DIRECTION
Quote the full listing word for word.

DATA LINES
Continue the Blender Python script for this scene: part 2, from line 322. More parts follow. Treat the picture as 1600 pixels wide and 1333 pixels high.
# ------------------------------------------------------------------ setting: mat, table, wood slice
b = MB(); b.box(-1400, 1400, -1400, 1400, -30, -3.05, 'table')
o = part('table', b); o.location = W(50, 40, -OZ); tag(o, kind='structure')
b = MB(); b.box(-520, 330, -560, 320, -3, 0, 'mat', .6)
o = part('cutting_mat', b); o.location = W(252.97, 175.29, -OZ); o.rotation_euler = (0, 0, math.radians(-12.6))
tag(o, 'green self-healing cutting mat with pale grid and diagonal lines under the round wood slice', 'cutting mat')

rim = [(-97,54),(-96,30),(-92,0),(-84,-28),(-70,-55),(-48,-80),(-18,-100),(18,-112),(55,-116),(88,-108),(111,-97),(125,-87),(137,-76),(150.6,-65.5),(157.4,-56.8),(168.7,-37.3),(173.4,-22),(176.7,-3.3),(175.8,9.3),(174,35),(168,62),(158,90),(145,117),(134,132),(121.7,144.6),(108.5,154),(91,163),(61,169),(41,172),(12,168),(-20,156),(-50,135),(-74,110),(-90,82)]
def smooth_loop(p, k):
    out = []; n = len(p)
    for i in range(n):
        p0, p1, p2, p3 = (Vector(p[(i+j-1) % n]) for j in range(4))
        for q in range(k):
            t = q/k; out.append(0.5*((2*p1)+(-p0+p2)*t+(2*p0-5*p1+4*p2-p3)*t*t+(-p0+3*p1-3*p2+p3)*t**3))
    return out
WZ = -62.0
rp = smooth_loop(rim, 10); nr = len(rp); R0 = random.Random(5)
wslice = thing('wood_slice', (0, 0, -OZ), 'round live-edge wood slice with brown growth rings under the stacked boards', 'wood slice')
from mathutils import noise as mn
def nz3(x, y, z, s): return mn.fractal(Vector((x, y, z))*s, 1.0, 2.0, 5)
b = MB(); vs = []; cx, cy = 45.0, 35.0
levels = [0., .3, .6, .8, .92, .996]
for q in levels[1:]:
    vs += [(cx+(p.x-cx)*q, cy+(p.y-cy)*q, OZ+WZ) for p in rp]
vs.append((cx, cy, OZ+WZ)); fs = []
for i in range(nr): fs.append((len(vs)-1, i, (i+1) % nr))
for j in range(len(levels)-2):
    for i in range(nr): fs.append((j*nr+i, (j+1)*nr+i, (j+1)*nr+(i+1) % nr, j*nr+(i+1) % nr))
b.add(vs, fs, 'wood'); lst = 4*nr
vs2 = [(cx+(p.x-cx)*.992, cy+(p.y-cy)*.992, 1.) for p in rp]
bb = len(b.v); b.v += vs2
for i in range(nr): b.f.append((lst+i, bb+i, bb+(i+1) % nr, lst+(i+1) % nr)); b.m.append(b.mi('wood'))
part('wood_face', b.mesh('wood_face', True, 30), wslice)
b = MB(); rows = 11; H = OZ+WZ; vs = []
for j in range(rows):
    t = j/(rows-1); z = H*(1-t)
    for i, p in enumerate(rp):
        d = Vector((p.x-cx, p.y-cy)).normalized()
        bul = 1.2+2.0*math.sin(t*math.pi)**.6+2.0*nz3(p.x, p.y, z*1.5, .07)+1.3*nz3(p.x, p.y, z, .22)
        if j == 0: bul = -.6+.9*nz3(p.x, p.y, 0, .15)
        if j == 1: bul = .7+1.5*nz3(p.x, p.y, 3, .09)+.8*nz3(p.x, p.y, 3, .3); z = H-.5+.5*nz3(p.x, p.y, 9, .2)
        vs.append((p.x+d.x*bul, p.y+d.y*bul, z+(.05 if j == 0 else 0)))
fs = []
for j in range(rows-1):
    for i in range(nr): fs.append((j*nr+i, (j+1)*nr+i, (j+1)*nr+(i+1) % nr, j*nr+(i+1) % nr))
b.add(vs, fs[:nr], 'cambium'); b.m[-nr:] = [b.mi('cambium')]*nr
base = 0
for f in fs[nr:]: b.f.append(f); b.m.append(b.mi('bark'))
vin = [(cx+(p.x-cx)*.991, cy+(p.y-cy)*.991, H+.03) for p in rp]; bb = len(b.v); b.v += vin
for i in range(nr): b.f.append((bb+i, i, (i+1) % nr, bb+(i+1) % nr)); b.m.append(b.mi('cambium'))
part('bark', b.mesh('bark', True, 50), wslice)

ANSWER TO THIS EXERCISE
Continue the Blender Python script for this scene: part 2, from line 322. More parts follow. Treat the picture as 1600 pixels wide and 1333 pixels high.
# ------------------------------------------------------------------ setting: mat, table, wood slice
b = MB(); b.box(-1400, 1400, -1400, 1400, -30, -3.05, 'table')
o = part('table', b); o.location = W(50, 40, -OZ); tag(o, kind='structure')
b = MB(); b.box(-520, 330, -560, 320, -3, 0, 'mat', .6)
o = part('cutting_mat', b); o.location = W(252.97, 175.29, -OZ); o.rotation_euler = (0, 0, math.radians(-12.6))
tag(o, 'green self-healing cutting mat with pale grid and diagonal lines under the round wood slice', 'cutting mat')

rim = [(-97,54),(-96,30),(-92,0),(-84,-28),(-70,-55),(-48,-80),(-18,-100),(18,-112),(55,-116),(88,-108),(111,-97),(125,-87),(137,-76),(150.6,-65.5),(157.4,-56.8),(168.7,-37.3),(173.4,-22),(176.7,-3.3),(175.8,9.3),(174,35),(168,62),(158,90),(145,117),(134,132),(121.7,144.6),(108.5,154),(91,163),(61,169),(41,172),(12,168),(-20,156),(-50,135),(-74,110),(-90,82)]
def smooth_loop(p, k):
    out = []; n = len(p)
    for i in range(n):
        p0, p1, p2, p3 = (Vector(p[(i+j-1) % n]) for j in range(4))
        for q in range(k):
            t = q/k; out.append(0.5*((2*p1)+(-p0+p2)*t+(2*p0-5*p1+4*p2-p3)*t*t+(-p0+3*p1-3*p2+p3)*t**3))
    return out
WZ = -62.0
rp = smooth_loop(rim, 10); nr = len(rp); R0 = random.Random(5)
wslice = thing('wood_slice', (0, 0, -OZ), 'round live-edge wood slice with brown growth rings under the stacked boards', 'wood slice')
from mathutils import noise as mn
def nz3(x, y, z, s): return mn.fractal(Vector((x, y, z))*s, 1.0, 2.0, 5)
b = MB(); vs = []; cx, cy = 45.0, 35.0
levels = [0., .3, .6, .8, .92, .996]
for q in levels[1:]:
    vs += [(cx+(p.x-cx)*q, cy+(p.y-cy)*q, OZ+WZ) for p in rp]
vs.append((cx, cy, OZ+WZ)); fs = []
for i in range(nr): fs.append((len(vs)-1, i, (i+1) % nr))
for j in range(len(levels)-2):
    for i in range(nr): fs.append((j*nr+i, (j+1)*nr+i, (j+1)*nr+(i+1) % nr, j*nr+(i+1) % nr))
b.add(vs, fs, 'wood'); lst = 4*nr
vs2 = [(cx+(p.x-cx)*.992, cy+(p.y-cy)*.992, 1.) for p in rp]
bb = len(b.v); b.v += vs2
for i in range(nr): b.f.append((lst+i, bb+i, bb+(i+1) % nr, lst+(i+1) % nr)); b.m.append(b.mi('wood'))
part('wood_face', b.mesh('wood_face', True, 30), wslice)
b = MB(); rows = 11; H = OZ+WZ; vs = []
for j in range(rows):
    t = j/(rows-1); z = H*(1-t)
    for i, p in enumerate(rp):
        d = Vector((p.x-cx, p.y-cy)).normalized()
        bul = 1.2+2.0*math.sin(t*math.pi)**.6+2.0*nz3(p.x, p.y, z*1.5, .07)+1.3*nz3(p.x, p.y, z, .22)
        if j == 0: bul = -.6+.9*nz3(p.x, p.y, 0, .15)
        if j == 1: bul = .7+1.5*nz3(p.x, p.y, 3, .09)+.8*nz3(p.x, p.y, 3, .3); z = H-.5+.5*nz3(p.x, p.y, 9, .2)
        vs.append((p.x+d.x*bul, p.y+d.y*bul, z+(.05 if j == 0 else 0)))
fs = []
for j in range(rows-1):
    for i in range(nr): fs.append((j*nr+i, (j+1)*nr+i, (j+1)*nr+(i+1) % nr, j*nr+(i+1) % nr))
b.add(vs, fs[:nr], 'cambium'); b.m[-nr:] = [b.mi('cambium')]*nr
base = 0
for f in fs[nr:]: b.f.append(f); b.m.append(b.mi('bark'))
vin = [(cx+(p.x-cx)*.991, cy+(p.y-cy)*.991, H+.03) for p in rp]; bb = len(b.v); b.v += vin
for i in range(nr): b.f.append((bb+i, i, (i+1) % nr, bb+(i+1) % nr)); b.m.append(b.mi('cambium'))
part('bark', b.mesh('bark', True, 50), wslice)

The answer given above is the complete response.